父の前で決めたゴール!三島選手が駆け抜けた最後の冬迎えた3回戦の鎮西学院(長崎)戦。この日もスタメンで出場した三島選手は応援席から勇作さんが見守る中、攻守にわたり全力疾走を繰り返した。大商学園は前半から押し込む展開。後半には味方の直接フリーキックのこぼれ球を三島選手が押し込み今大会初得点を挙げた。「娘が点を決めてくれるとやっぱりうれしい。久しぶりの得点だったので」と勇作さんは目を細めた。
試合後、三島選手が真っ先に向かったのは勇作さんの元。「ようやくゆならしいプレーになってきたな。よかったよかった」と勇作さんは労った。

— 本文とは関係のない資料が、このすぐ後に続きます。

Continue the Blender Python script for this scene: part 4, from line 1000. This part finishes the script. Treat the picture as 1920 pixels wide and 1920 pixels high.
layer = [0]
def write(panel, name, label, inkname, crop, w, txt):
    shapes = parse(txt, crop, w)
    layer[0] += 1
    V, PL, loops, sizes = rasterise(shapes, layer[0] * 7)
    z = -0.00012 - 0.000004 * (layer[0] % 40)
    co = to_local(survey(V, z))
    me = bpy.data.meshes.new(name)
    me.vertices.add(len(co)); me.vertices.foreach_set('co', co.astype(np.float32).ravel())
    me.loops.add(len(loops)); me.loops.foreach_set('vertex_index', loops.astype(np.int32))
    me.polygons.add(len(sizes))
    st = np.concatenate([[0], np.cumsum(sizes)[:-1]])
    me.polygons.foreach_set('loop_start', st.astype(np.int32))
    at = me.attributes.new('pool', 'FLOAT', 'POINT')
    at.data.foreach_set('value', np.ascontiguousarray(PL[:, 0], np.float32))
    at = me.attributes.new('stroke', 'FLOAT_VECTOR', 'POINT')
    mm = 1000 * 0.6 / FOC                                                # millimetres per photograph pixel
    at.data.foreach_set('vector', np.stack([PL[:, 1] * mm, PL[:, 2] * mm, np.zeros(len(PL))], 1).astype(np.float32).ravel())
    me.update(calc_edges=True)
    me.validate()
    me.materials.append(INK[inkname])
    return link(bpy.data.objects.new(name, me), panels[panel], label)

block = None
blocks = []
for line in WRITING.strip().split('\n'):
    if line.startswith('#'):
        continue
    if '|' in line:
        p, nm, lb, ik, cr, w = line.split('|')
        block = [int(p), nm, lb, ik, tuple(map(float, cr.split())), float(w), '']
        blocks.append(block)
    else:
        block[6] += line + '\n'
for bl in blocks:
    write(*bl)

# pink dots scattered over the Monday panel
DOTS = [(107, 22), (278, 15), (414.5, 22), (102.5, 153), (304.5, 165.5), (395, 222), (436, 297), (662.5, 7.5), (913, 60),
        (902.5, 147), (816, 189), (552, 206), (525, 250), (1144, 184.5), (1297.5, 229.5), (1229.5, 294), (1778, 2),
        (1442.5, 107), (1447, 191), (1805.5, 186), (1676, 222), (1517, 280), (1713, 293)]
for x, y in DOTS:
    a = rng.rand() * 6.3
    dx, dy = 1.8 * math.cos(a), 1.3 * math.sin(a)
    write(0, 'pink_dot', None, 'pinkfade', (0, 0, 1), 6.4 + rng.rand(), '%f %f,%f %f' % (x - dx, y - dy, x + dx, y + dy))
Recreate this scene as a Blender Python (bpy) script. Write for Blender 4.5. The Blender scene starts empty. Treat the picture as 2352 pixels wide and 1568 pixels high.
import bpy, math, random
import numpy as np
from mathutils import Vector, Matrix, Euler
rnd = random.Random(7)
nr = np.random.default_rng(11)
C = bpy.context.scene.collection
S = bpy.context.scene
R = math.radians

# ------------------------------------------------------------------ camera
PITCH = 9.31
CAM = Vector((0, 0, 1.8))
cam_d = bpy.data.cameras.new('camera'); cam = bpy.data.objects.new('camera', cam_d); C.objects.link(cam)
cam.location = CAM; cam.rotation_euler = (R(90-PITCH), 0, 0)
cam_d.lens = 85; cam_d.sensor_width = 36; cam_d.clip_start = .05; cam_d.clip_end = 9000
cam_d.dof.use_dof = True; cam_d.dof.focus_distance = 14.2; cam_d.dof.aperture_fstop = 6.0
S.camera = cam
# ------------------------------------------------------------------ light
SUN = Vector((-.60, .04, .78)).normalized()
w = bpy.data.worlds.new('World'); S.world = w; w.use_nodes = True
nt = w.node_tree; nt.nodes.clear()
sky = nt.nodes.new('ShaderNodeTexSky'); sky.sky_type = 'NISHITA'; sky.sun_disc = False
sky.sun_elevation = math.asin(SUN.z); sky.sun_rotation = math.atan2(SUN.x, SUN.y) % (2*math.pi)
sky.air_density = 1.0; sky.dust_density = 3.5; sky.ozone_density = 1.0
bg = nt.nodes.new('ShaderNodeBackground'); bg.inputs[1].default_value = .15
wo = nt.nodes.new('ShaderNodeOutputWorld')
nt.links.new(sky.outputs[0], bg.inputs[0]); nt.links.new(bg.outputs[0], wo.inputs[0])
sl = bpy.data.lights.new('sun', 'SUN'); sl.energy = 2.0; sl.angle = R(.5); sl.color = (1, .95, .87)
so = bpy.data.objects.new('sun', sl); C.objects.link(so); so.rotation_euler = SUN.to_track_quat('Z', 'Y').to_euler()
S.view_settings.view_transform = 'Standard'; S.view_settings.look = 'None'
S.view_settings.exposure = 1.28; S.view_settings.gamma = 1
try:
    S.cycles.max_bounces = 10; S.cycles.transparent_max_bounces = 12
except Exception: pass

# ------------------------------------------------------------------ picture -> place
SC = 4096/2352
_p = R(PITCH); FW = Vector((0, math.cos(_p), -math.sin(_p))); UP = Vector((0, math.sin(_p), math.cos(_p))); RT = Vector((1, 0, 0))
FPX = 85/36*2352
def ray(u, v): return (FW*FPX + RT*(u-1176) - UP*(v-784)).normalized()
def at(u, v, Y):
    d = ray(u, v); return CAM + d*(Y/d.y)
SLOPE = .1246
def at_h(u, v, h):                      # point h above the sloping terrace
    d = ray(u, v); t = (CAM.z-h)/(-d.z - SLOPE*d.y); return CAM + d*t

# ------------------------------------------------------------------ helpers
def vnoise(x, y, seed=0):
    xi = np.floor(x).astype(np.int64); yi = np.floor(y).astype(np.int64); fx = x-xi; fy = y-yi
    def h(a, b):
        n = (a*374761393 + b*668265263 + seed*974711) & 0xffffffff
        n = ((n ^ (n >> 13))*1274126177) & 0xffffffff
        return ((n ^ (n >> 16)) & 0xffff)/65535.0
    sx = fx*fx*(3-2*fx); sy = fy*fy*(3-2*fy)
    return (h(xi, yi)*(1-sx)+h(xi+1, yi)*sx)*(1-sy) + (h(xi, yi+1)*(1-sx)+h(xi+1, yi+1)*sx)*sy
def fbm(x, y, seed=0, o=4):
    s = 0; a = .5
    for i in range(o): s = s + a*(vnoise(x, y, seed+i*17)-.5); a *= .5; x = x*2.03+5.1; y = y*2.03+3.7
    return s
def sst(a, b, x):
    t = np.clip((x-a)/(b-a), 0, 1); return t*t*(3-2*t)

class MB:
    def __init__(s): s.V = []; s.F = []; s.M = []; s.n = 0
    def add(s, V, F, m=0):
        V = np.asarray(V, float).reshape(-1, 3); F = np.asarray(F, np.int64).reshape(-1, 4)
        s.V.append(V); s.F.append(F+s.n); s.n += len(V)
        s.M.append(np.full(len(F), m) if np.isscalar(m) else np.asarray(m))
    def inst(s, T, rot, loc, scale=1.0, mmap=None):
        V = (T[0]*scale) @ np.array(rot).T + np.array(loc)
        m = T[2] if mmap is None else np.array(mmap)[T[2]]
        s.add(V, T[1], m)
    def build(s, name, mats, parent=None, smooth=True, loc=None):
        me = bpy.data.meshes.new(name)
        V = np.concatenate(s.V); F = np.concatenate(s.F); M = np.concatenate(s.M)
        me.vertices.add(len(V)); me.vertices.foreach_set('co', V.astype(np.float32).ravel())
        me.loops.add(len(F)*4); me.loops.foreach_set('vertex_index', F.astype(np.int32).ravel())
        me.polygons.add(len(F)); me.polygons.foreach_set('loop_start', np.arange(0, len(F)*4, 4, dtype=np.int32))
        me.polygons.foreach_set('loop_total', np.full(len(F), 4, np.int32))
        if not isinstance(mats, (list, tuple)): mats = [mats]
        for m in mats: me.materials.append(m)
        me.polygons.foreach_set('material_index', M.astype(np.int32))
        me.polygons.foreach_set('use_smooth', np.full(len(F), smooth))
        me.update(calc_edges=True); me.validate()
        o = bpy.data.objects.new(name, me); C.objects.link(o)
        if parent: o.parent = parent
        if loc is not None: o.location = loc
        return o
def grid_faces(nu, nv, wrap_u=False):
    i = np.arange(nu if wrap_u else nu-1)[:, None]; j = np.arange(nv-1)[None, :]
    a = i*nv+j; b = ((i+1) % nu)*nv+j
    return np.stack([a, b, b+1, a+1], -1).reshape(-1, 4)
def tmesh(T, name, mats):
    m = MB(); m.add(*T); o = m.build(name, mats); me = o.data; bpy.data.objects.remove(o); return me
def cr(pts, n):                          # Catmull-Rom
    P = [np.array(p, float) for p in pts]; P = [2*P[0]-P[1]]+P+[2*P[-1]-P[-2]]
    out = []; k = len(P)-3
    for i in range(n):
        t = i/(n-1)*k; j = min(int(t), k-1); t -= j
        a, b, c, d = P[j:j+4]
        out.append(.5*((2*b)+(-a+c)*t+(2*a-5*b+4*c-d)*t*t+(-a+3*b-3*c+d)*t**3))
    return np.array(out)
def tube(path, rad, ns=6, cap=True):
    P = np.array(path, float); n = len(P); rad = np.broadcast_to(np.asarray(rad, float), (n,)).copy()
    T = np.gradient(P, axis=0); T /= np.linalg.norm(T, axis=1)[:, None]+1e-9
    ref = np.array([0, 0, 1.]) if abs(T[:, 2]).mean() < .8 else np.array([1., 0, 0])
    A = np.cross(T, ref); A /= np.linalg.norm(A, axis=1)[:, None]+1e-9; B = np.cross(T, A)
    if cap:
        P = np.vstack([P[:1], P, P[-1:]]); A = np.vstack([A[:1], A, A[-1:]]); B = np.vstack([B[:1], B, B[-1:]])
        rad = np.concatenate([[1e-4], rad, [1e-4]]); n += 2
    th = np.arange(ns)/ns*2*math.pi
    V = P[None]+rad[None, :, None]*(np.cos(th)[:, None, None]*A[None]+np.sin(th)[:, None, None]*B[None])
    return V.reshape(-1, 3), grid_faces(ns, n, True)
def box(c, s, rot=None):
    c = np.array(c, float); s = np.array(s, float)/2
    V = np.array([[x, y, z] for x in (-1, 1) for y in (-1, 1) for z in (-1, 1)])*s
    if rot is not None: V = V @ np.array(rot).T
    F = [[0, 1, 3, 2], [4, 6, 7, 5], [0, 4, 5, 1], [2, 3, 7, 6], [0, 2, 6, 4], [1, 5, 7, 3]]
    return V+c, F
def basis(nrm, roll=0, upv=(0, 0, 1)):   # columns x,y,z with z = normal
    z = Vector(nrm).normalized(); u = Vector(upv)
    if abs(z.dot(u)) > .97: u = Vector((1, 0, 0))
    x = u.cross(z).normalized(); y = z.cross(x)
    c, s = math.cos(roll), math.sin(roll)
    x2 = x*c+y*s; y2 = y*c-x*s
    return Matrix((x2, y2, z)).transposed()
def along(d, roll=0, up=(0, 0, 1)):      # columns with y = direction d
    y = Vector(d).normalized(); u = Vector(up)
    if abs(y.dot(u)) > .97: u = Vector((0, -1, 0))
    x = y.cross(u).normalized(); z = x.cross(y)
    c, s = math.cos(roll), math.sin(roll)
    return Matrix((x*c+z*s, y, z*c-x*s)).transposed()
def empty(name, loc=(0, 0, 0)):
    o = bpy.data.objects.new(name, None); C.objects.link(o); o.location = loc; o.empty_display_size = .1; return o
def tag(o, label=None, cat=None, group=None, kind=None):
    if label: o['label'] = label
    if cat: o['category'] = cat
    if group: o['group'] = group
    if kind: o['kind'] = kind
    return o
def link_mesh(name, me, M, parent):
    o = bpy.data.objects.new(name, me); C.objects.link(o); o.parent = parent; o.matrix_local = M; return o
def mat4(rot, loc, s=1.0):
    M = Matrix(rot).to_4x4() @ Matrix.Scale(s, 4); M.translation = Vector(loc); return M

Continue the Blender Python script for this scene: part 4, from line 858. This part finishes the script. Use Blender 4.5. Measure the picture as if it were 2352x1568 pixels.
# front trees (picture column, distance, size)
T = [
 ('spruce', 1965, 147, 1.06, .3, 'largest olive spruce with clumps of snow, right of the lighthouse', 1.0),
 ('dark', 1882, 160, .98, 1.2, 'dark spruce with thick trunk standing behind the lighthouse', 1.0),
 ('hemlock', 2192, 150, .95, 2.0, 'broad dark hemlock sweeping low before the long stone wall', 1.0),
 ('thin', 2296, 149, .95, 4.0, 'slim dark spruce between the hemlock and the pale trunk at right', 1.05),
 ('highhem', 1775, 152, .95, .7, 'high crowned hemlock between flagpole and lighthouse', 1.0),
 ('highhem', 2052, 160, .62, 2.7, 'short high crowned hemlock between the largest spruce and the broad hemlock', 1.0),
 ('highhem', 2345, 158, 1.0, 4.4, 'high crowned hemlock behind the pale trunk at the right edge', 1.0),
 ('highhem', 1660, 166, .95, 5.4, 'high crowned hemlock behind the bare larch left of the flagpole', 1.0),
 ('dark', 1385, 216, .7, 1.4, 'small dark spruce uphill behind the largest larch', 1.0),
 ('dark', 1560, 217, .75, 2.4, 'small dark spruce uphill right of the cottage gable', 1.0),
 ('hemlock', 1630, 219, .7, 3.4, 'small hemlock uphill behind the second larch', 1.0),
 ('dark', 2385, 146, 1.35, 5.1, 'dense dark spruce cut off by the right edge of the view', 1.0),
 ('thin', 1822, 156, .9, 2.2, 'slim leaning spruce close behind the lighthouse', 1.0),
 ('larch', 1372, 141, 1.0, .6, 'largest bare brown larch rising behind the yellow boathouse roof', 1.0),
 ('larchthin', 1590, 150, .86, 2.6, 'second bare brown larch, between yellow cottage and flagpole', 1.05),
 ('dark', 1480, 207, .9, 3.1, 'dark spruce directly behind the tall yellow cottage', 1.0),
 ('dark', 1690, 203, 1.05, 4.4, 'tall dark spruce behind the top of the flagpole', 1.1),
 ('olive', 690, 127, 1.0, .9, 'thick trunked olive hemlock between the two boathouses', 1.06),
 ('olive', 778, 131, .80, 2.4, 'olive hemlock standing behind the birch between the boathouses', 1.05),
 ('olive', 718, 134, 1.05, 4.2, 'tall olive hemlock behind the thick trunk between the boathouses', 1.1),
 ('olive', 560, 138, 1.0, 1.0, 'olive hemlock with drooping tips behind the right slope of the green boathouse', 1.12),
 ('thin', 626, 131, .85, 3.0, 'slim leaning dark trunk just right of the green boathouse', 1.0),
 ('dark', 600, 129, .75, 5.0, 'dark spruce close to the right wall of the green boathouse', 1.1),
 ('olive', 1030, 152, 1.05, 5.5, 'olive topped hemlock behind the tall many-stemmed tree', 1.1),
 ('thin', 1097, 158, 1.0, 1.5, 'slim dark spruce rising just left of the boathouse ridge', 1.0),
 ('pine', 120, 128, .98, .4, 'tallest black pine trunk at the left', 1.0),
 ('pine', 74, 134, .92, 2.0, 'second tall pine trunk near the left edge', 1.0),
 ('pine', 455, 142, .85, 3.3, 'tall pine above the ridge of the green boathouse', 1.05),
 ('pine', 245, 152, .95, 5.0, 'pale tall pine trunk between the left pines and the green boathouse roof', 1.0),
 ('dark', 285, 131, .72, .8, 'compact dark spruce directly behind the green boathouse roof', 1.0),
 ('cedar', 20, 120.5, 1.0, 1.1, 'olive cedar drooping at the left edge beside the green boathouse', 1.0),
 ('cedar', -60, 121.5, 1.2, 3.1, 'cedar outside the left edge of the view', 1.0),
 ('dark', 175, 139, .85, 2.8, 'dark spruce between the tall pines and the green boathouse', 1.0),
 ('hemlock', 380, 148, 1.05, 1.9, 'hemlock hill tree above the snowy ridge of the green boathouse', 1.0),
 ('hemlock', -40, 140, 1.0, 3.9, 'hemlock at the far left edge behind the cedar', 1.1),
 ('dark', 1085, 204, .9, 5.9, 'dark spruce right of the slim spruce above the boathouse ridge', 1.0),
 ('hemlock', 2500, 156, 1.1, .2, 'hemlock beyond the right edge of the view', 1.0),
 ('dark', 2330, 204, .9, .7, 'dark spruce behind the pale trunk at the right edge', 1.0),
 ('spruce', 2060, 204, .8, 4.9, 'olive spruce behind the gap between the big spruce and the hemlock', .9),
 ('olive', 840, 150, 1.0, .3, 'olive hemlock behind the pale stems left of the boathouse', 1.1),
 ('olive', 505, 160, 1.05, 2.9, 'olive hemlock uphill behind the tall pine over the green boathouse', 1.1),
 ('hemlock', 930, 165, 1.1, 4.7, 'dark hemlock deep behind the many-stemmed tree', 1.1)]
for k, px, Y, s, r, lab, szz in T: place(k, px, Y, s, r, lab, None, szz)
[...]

「悔いなくプレーしたいし、結果を残して、家族に恩返ししたい」とインタビューに答えた娘の姿を見て、「年のせいなのか、涙が出てくる。娘はゴールを決めるまで苦しんでいたと思う。次の一戦も頑張ってほしい」。勇作さんは目頭が熱くなっていた。
最終的には準決勝で姿を消した大商学園。三島選手は日本一の夢を後輩達に託し、最後の冬を終えた。卒業後も大学に進学しサッカーを続けるという三島選手。親子の物語は続く。